> **PROVIDED RECORDS**:
• • •
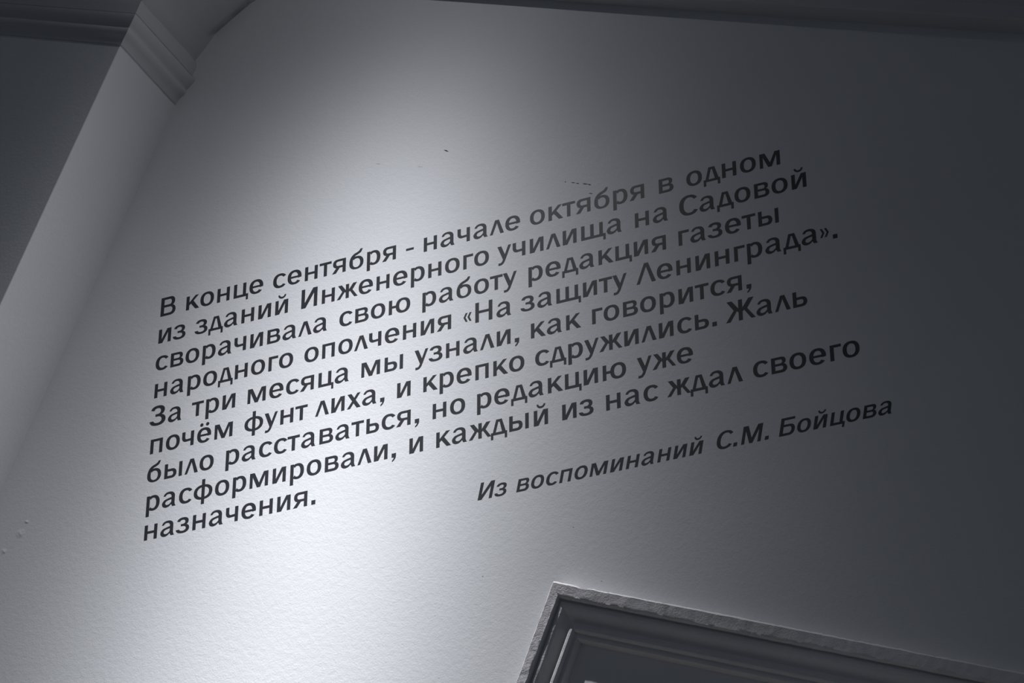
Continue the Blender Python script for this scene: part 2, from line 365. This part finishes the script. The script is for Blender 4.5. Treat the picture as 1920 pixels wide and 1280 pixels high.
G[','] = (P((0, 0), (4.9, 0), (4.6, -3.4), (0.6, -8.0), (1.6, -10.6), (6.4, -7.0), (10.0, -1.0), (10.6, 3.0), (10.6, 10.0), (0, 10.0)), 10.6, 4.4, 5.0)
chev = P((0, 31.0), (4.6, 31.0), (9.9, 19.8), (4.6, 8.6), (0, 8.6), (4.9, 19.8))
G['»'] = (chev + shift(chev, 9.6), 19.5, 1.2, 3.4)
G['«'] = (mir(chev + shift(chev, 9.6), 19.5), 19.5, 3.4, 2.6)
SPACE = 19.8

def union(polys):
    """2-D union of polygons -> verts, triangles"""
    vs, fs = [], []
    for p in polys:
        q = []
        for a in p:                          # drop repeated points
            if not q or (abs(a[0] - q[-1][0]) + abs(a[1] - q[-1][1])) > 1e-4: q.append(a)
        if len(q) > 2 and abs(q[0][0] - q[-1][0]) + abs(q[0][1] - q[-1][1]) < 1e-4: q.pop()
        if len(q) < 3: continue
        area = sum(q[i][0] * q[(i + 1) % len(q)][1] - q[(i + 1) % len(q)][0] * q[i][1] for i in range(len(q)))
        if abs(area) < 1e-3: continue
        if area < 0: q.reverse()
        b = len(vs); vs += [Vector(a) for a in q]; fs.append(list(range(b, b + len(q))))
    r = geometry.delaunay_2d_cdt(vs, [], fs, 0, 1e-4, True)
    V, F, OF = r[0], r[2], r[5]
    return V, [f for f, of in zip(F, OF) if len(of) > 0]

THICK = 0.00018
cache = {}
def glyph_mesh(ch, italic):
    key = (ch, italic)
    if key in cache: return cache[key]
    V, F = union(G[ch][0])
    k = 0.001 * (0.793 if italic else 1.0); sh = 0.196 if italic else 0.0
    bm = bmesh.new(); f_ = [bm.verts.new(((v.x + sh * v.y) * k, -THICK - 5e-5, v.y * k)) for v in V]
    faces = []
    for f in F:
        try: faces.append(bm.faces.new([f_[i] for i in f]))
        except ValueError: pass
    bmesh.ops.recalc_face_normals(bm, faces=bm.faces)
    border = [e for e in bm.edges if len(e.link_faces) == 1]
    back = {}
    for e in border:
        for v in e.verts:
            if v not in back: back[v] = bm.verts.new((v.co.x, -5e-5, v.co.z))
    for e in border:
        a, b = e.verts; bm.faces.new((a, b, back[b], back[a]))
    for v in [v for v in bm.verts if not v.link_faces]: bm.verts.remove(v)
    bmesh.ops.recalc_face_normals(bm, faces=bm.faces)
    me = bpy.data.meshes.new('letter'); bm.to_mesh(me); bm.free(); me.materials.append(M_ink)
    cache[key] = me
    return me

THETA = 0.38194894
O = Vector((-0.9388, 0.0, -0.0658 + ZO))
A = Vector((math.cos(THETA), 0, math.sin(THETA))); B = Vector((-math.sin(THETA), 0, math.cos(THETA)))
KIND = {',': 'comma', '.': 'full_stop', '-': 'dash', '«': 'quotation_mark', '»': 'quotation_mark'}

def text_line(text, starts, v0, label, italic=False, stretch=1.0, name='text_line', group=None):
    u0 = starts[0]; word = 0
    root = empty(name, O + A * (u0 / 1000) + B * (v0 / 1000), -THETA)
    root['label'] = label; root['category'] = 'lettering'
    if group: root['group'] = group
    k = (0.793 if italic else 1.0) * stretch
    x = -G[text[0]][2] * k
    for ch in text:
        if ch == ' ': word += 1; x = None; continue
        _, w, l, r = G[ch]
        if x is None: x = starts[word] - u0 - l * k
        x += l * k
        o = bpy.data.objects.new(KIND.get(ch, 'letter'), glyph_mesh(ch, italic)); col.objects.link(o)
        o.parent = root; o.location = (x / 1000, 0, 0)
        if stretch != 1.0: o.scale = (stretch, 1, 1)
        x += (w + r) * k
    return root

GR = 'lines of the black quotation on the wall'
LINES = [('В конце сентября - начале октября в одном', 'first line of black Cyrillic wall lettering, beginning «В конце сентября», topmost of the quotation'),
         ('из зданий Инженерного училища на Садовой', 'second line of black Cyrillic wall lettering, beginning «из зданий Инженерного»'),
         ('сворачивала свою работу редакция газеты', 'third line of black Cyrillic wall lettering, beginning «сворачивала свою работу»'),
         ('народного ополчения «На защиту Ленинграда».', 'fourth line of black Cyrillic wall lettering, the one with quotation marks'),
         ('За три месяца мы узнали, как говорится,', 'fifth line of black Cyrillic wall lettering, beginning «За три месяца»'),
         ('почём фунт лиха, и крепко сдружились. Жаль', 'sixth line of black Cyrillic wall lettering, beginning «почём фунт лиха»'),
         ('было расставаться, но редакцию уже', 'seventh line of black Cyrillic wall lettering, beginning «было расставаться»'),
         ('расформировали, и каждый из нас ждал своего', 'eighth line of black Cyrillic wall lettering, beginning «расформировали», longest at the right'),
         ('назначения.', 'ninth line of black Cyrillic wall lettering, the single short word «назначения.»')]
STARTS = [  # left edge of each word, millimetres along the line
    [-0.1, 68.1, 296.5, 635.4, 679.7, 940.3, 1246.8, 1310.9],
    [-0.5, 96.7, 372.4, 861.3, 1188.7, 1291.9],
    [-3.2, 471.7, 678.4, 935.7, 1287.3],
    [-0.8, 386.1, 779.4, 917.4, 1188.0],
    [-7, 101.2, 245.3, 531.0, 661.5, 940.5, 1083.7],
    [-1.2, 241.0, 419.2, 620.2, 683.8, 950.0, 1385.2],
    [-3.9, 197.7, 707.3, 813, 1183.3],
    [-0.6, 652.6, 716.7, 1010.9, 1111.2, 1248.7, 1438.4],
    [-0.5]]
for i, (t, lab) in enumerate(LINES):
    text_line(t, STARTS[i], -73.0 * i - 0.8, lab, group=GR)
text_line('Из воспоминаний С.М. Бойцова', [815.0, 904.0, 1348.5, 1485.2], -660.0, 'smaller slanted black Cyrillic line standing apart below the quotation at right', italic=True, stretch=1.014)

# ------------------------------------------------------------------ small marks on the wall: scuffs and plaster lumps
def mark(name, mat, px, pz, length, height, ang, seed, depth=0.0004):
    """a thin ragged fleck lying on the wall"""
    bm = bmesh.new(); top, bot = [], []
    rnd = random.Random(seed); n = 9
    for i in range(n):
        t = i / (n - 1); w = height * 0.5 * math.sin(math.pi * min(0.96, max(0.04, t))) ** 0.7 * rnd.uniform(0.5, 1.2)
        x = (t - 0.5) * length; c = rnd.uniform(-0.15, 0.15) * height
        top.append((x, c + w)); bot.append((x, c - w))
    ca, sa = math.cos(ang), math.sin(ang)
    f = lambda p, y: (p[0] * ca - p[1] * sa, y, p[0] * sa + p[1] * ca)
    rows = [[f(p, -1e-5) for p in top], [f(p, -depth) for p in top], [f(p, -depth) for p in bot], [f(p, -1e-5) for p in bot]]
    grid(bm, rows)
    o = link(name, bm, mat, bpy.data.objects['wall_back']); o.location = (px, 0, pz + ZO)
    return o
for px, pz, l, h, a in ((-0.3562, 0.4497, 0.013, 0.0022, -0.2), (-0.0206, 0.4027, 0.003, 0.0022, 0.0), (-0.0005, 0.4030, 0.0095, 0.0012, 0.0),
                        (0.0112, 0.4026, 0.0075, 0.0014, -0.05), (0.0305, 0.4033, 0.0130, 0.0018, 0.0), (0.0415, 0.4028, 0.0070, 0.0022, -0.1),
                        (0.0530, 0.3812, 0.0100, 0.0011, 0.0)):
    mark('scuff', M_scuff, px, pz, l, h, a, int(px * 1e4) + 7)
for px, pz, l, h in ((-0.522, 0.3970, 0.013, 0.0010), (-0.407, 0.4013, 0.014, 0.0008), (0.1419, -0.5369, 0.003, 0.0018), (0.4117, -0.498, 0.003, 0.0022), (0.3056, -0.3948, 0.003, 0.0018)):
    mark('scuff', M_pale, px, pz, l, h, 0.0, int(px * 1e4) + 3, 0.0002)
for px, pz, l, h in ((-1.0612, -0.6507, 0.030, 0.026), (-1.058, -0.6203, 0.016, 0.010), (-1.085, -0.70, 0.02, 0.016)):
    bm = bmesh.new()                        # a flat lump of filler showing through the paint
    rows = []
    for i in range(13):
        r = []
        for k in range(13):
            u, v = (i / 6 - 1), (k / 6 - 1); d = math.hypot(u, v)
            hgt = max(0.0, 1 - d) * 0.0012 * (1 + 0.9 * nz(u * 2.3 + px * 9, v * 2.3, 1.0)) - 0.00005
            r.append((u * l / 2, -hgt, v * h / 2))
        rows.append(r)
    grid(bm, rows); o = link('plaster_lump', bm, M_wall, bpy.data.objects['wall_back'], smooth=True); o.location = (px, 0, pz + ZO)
• • •
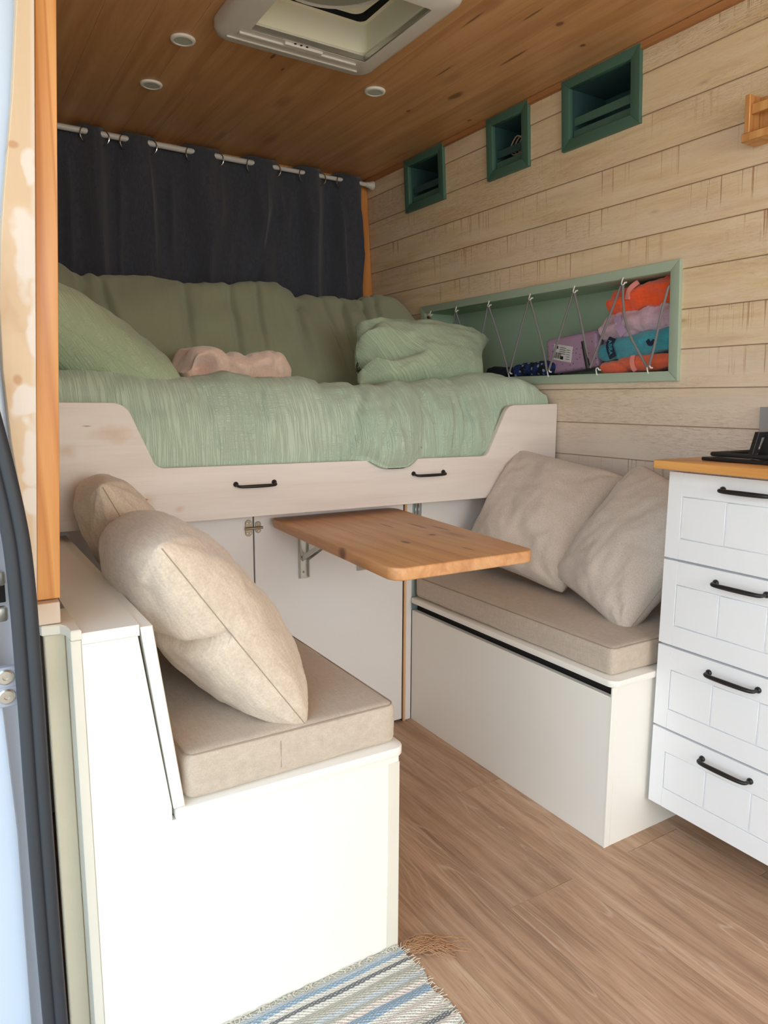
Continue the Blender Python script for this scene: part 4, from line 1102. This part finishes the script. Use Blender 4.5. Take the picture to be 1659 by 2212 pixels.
• • •
> **CHALLENGE**: Extract the run of lines that opens with the line containing "Continue the Blender Python script for this scene: part 2, from" and closes with the line containing "SPACE = 19.8"; reproduce it exactly and add nothing.

> **FULL OUTPUT**:
Continue the Blender Python script for this scene: part 2, from line 365. This part finishes the script. The script is for Blender 4.5. Treat the picture as 1920 pixels wide and 1280 pixels high.
G[','] = (P((0, 0), (4.9, 0), (4.6, -3.4), (0.6, -8.0), (1.6, -10.6), (6.4, -7.0), (10.0, -1.0), (10.6, 3.0), (10.6, 10.0), (0, 10.0)), 10.6, 4.4, 5.0)
chev = P((0, 31.0), (4.6, 31.0), (9.9, 19.8), (4.6, 8.6), (0, 8.6), (4.9, 19.8))
G['»'] = (chev + shift(chev, 9.6), 19.5, 1.2, 3.4)
G['«'] = (mir(chev + shift(chev, 9.6), 19.5), 19.5, 3.4, 2.6)
SPACE = 19.8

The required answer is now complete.